Self-Esteem?

By Kathy Johnston

If you’ve seen the movie The Help, you will recognize this quote:  “You is kind, you is smart, you is important.”

 

I just watched it again a couple weeks ago.  Such a great movie! But it got me thinking about that “princess identity mentality” that seems to be so prevalent these days, especially in Christian circles.  It’s almost like this has become the Christian answer to the whole feminist women’s empowerment movement.  We’ve taken a truth and twisted it to fit in with our cultural worldview rather than bending our worldview to fit in with the truth of the gospel.

 

Don’t get me wrong, we do have our identity in Christ, being fully adopted and called his own children, heirs with Christ. And we are accepted and loved by him as dearly loved children.

 

But when the fullness of time had come, God sent forth his Son, born of woman, born under the law, to redeem those who were under the law, so that we might receive adoption as sons. And because you are sons, God has sent the Spirit of his Son into our hearts, crying, “Abba! Father!” So you are no longer a slave, but a son, and if a son, then an heir through God. (Galatians 4:4-7)

 

But it becomes a problem when we start thinking, “Well, since God is King, that makes me his princess.”  And our focus becomes placed on who we are rather than who he is.  We end up using it to boost our self-esteem and give ourselves a value that doesn’t belong to us.  We are valuable to him,  approved and accepted by him…but only because we have been imputed with the righteousness of Christ!   Our value is because of Christ, not because of ourselves.

 

We overlook this incredible mind blowing fact: the one who never sinned…lived a perfect life and became sin for us.

 

“For our sake he made him to be sin who knew no sin, so that in him we might become the righteousness of God.”  (2 Corinthians 5:21)

 

The word used here for righteousness means to be approved, accepted, innocent, without fault, passing scrutiny.  I don’t know about you, but if this is the measure, I know I’m discounted.

 

But the good news is that Jesus not only took on the wrath of God that we rightly deserved as payment for our sin, but he also lived a perfect life, which we could never do.  He passes the full scrutiny of the law!  And his faultless, guiltless life is credited it to us as if we had lived his perfect life and he had lived our sinful life.  When God looks at us, he sees perfection. It is more than we can truly understand.

 

Do you see the danger in this “princess mentality” in light of what Christ has done? When we experience an encounter with a Holy Almighty God, it should knock us down to our knees.  All thoughts of “self” should be gone!

 

I love how Tim Keller explains this, “When we come into the presence of God, we realize we are more wicked than we could ever have believed, and more loved and affirmed than we could ever have hoped for through the grace of God.”

 

Seriously, if we could just get this we wouldn’t need to soothe our self-esteem issues because we will KNOW that we are fully known and fully valued, loved and accepted by the Father. Not because we’re awesome, but because he is!  When we fail (and we will), we will remember the acceptance, love and approval of his son Jesus Christ; and when we succeed, we won’t become prideful, because we will remember we are dirtbag sinners saved by his grace!

 

Jen Wilkin explains this so well in a recent interview:

 

“I think that the reason the self-esteem messages that are common in women’s circles don’t stick is because self-esteem, detached from any idea of who God is, is just not a lasting message. It requires constant reaffirmation.
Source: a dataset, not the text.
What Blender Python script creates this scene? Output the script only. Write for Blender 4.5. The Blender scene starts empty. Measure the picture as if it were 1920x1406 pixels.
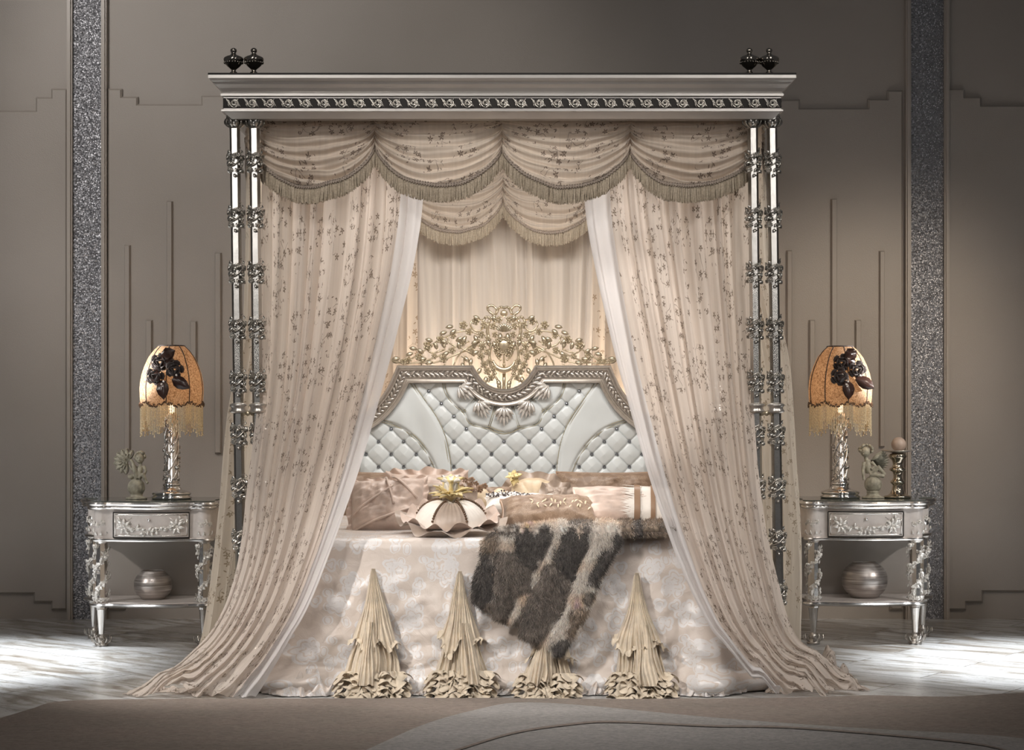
import bpy, math, random
import numpy as np
from mathutils import Vector, Matrix, noise
random.seed(7); rng = np.random.default_rng(7)
PI = math.pi
scn = bpy.context.scene
COL = scn.collection
F, CD, HC, HY, CX = 3500.0, 10.06, 1.15, 760.0, 960.0   # focal (px), camera-wall distance, camera height, horizon row
def sc(Y): return F/(CD+Y)
def W(px, py, Y):
    s = sc(Y); return Vector(((px-CX)/s, Y, HC+(HY-py)/s))
def floorY(py, z=0.0): return F*(HC-z)/(py-HY)-CD

# ------------------------------------------------------------------ materials
def mat(name):
    m = bpy.data.materials.new(name); m.use_nodes = True
    nt = m.node_tree; nt.nodes.clear()
    out = nt.nodes.new('ShaderNodeOutputMaterial')
    return m, nt, out
def N(nt, t, **kw):
    n = nt.nodes.new(t)
    ins = kw.pop('ins', {})
    for k, v in kw.items(): setattr(n, k, v)
    for k, v in ins.items():
        if isinstance(v, bpy.types.NodeSocket): nt.links.new(v, n.inputs[k])
        else: n.inputs[k].default_value = v
    return n
def M2(nt, op, a, b=None, c=None):
    n = nt.nodes.new('ShaderNodeMath'); n.operation = op
    for i, v in enumerate((a, b, c)):
        if v is None: continue
        if isinstance(v, bpy.types.NodeSocket): nt.links.new(v, n.inputs[i])
        else: n.inputs[i].default_value = v
    return n.outputs[0]
def V2(nt, op, a, b=None, sc_=None):
    n = nt.nodes.new('ShaderNodeVectorMath'); n.operation = op
    for i, v in enumerate((a, b)):
        if v is None: continue
        if isinstance(v, bpy.types.NodeSocket): nt.links.new(v, n.inputs[i])
        else: n.inputs[i].default_value = v
    if sc_ is not None: n.inputs['Scale'].default_value = sc_
    return n
def mixc(nt, f, a, b, bt='MIX'):
    n = nt.nodes.new('ShaderNodeMix'); n.data_type = 'RGBA'; n.blend_type = bt
    for i, v in ((0, f), (6, a), (7, b)):
        if isinstance(v, bpy.types.NodeSocket): nt.links.new(v, n.inputs[i])
        else: n.inputs[i].default_value = v if i == 0 else (*v[:3], 1)
    return n.outputs[2]
def ramp(nt, f, stops):
    n = nt.nodes.new('ShaderNodeValToRGB')
    nt.links.new(f, n.inputs[0])
    el = n.color_ramp.elements
    while len(el) < len(stops): el.new(0.5)
    for e, (p, c) in zip(el, stops):
        e.position = p; e.color = (*c, 1) if len(c) == 3 else c
    return n.outputs[0]
def bump(nt, h, strength=.3, dist=.01):
    return N(nt, 'ShaderNodeBump', ins={'Height': h, 'Strength': strength, 'Distance': dist}).outputs[0]
def obco(nt): return nt.nodes.new('ShaderNodeTexCoord').outputs['Object']
def simple(name, col, rough=.5, metal=0, nz=0, nscale=40, bmp=0, bscale=60, sheen=0, coat=0, spec=.5):
    m, nt, out = mat(name)
    p = N(nt, 'ShaderNodeBsdfPrincipled', ins={'Base Color': (*col, 1), 'Roughness': rough, 'Metallic': metal, 'Sheen Weight': sheen, 'Coat Weight': coat, 'Specular IOR Level': spec})
    co = obco(nt)
    if nz:
        t = N(nt, 'ShaderNodeTexNoise', ins={'Vector': co, 'Scale': nscale, 'Detail': 4})
        c = ramp(nt, t.outputs[0], [(.3, tuple(x*(1-nz) for x in col)), (.7, tuple(min(1, x*(1+nz)) for x in col))])
        nt.links.new(c, p.inputs['Base Color'])
    if bmp:
        t = N(nt, 'ShaderNodeTexNoise', ins={'Vector': co, 'Scale': bscale, 'Detail': 3})
        nt.links.new(bump(nt, t.outputs[0], bmp, .004), p.inputs['Normal'])
    nt.links.new(p.outputs[0], out.inputs[0])
    return m

def embroidery(nt, uv, sc0=.8):
    """mask of small flower sprigs, uv in metres"""
    P = V2(nt, 'SCALE', uv, sc_=24*sc0).outputs[0]
    cl = N(nt, 'ShaderNodeTexVoronoi', voronoi_dimensions='2D', ins={'Vector': V2(nt, 'SCALE', uv, sc_=7.0*sc0).outputs[0], 'Scale': 1.0, 'Randomness': .8})
    gate = M2(nt, 'LESS_THAN', cl.outputs['Distance'], .40)
    vo = N(nt, 'ShaderNodeTexVoronoi', voronoi_dimensions='2D', ins={'Vector': P, 'Scale': 1.0, 'Randomness': .75})
    d = V2(nt, 'SUBTRACT', P, vo.outputs['Position']).outputs[0]
    sp = N(nt, 'ShaderNodeSeparateXYZ', ins={0: d})
    r = V2(nt, 'LENGTH', d).outputs['Value']
    r = N(nt, 'ShaderNodeMath', operation='SQRT', ins={0: M2(nt, 'ADD', M2(nt, 'MULTIPLY', sp.outputs[0], sp.outputs[0]), M2(nt, 'MULTIPLY', sp.outputs[1], sp.outputs[1]))}).outputs[0]
    th = M2(nt, 'ARCTAN2', sp.outputs[1], sp.outputs[0])
    rc = N(nt, 'ShaderNodeSeparateColor', ins={0: vo.outputs['Color']})
    ph = M2(nt, 'MULTIPLY', rc.outputs[0], 6.28)
    R = M2(nt, 'MULTIPLY_ADD', M2(nt, 'COSINE', M2(nt, 'ADD', M2(nt, 'MULTIPLY', th, 5.0), ph)), .105, .20)
    fl = M2(nt, 'MULTIPLY', M2(nt, 'LESS_THAN', r, R), M2(nt, 'GREATER_THAN', r, .04))
    fl = M2(nt, 'MULTIPLY', fl, M2(nt, 'LESS_THAN', rc.outputs[1], .68))
    # leaves
    P2 = V2(nt, 'SCALE', uv, sc_=40*sc0).outputs[0]
    v2 = N(nt, 'ShaderNodeTexVoronoi', voronoi_dimensions='2D', ins={'Vector': P2, 'Scale': 1.0, 'Randomness': .8})
    d2 = N(nt, 'ShaderNodeSeparateXYZ', ins={0: V2(nt, 'SUBTRACT', P2, v2.outputs['Position']).outputs[0]})
    rc2 = N(nt, 'ShaderNodeSeparateColor', ins={0: v2.outputs['Color']})
    a = M2(nt, 'MULTIPLY', rc2.outputs[0], 6.28)
    ca, sa = M2(nt, 'COSINE', a), M2(nt, 'SINE', a)
    lx = M2(nt, 'ADD', M2(nt, 'MULTIPLY', d2.outputs[0], ca), M2(nt, 'MULTIPLY', d2.outputs[1], sa))
    ly = M2(nt, 'SUBTRACT', M2(nt, 'MULTIPLY', d2.outputs[1], ca), M2(nt, 'MULTIPLY', d2.outputs[0], sa))
    lf = M2(nt, 'ADD', M2(nt, 'POWER', M2(nt, 'ABSOLUTE', M2(nt, 'DIVIDE', lx, .26)), 2.0), M2(nt, 'POWER', M2(nt, 'ABSOLUTE', M2(nt, 'DIVIDE', ly, .09)), 2.0))
    lf = M2(nt, 'MULTIPLY', M2(nt, 'LESS_THAN', lf, 1.0), M2(nt, 'LESS_THAN', rc2.outputs[1], .5))
    # vines
    nz = N(nt, 'ShaderNodeTexNoise', ins={'Vector': uv, 'Scale': 14.0*sc0, 'Detail': 1.0})
    pv = V2(nt, 'ADD', V2(nt, 'SCALE', uv, sc_=15*sc0).outputs[0], V2(nt, 'SCALE', nz.outputs['Color'], sc_=1.2).outputs[0]).outputs[0]
    ve = N(nt, 'ShaderNodeTexVoronoi', voronoi_dimensions='2D', feature='DISTANCE_TO_EDGE', ins={'Vector': pv, 'Scale': 1.0})
    vn = M2(nt, 'LESS_THAN', ve.outputs['Distance'], .022)
    g2 = N(nt, 'ShaderNodeTexNoise', ins={'Vector': uv, 'Scale': 9.0*sc0, 'Detail': 0.0})
    vn = M2(nt, 'MULTIPLY', vn, M2(nt, 'GREATER_THAN', g2.outputs[0], .53))
    mx = M2(nt, 'MAXIMUM', M2(nt, 'MAXIMUM', fl, lf), M2(nt, 'MULTIPLY', vn, .7))
    return M2(nt, 'MULTIPLY', mx, gate)

def sheer(name, col, emb=(.2, .15, .1), alpha=.88, embro=True, plain_u=None, trans=.35, tint=None, es=.8, rough=.75, sheen=.3):
    m, nt, out = mat(name)
    uv = N(nt, 'ShaderNodeUVMap').outputs[0]
    base = (*col, 1)
    w = N(nt, 'ShaderNodeTexNoise', ins={'Vector': V2(nt, 'MULTIPLY', uv, (60, 2.0, 1)).outputs[0], 'Scale': 1.0, 'Detail': 3.0})
    c = ramp(nt, w.outputs[0], [(.3, tuple(x*.93 for x in col)), (.7, tuple(min(1, x*1.05) for x in col))])
    a = alpha
    if plain_u:
        sx = N(nt, 'ShaderNodeSeparateXYZ', ins={0: uv})
        pm = M2(nt, 'GREATER_THAN', sx.outputs[0], plain_u)
        c = mixc(nt, pm, c, tint or (.9, .9, .92))
    if embro:
        e = embroidery(nt, uv, es)
        if plain_u: e = M2(nt, 'MULTIPLY', e, M2(nt, 'SUBTRACT', 1.0, pm))
        c = mixc(nt, M2(nt, 'MULTIPLY', e, .9), c, emb)
        a = M2(nt, 'MAXIMUM', alpha, e)
    p = N(nt, 'ShaderNodeBsdfPrincipled', ins={'Base Color': c, 'Roughness': rough, 'Sheen Weight': sheen, 'Specular IOR Level': .25})
    t = N(nt, 'ShaderNodeBsdfTranslucent', ins={'Color': c})
    mx = N(nt, 'ShaderNodeMixShader', ins={0: trans, 1: p.outputs[0], 2: t.outputs[0]})
    tr = N(nt, 'ShaderNodeBsdfTransparent')
    m2 = N(nt, 'ShaderNodeMixShader', ins={0: a, 1: tr.outputs[0], 2: mx.outputs[0]})
    nt.links.new(m2.outputs[0], out.inputs[0])
    return m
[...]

What we lack is a vision of God high and lifted up. Once we understand that the God who has sought relationship with us is a transcendent God, it rightly orients us first to him, then it rightly orients us to ourselves, and then it rightly orients us to our neighbor. It helps to get the order right in order to live out the Great Commandment to love God and love our neighbor as we love ourselves.

The “precious daughter of the King” language is everywhere in Christian women’s circles, and while I want to point it out and ask some questions about it, I don’t want to diminish that it is a beautiful idea. I just want the idea to be framed within the beauty of who the King is, rather than some princess mentality, which I think we could all acknowledge has not done women any favors in any variety.

 

We are precious daughters of the King, but it is because of the King’s preciousness that we can understand the significance of that statement.”

So I urge you (and myself!) to continue to grow and mature in our identity in Christ, reminding each other to remember that we are beautiful, kind, smart and important…only because we are hidden in Christ, and when God sees us, he sees his Son’s perfection.  What a glorious truth!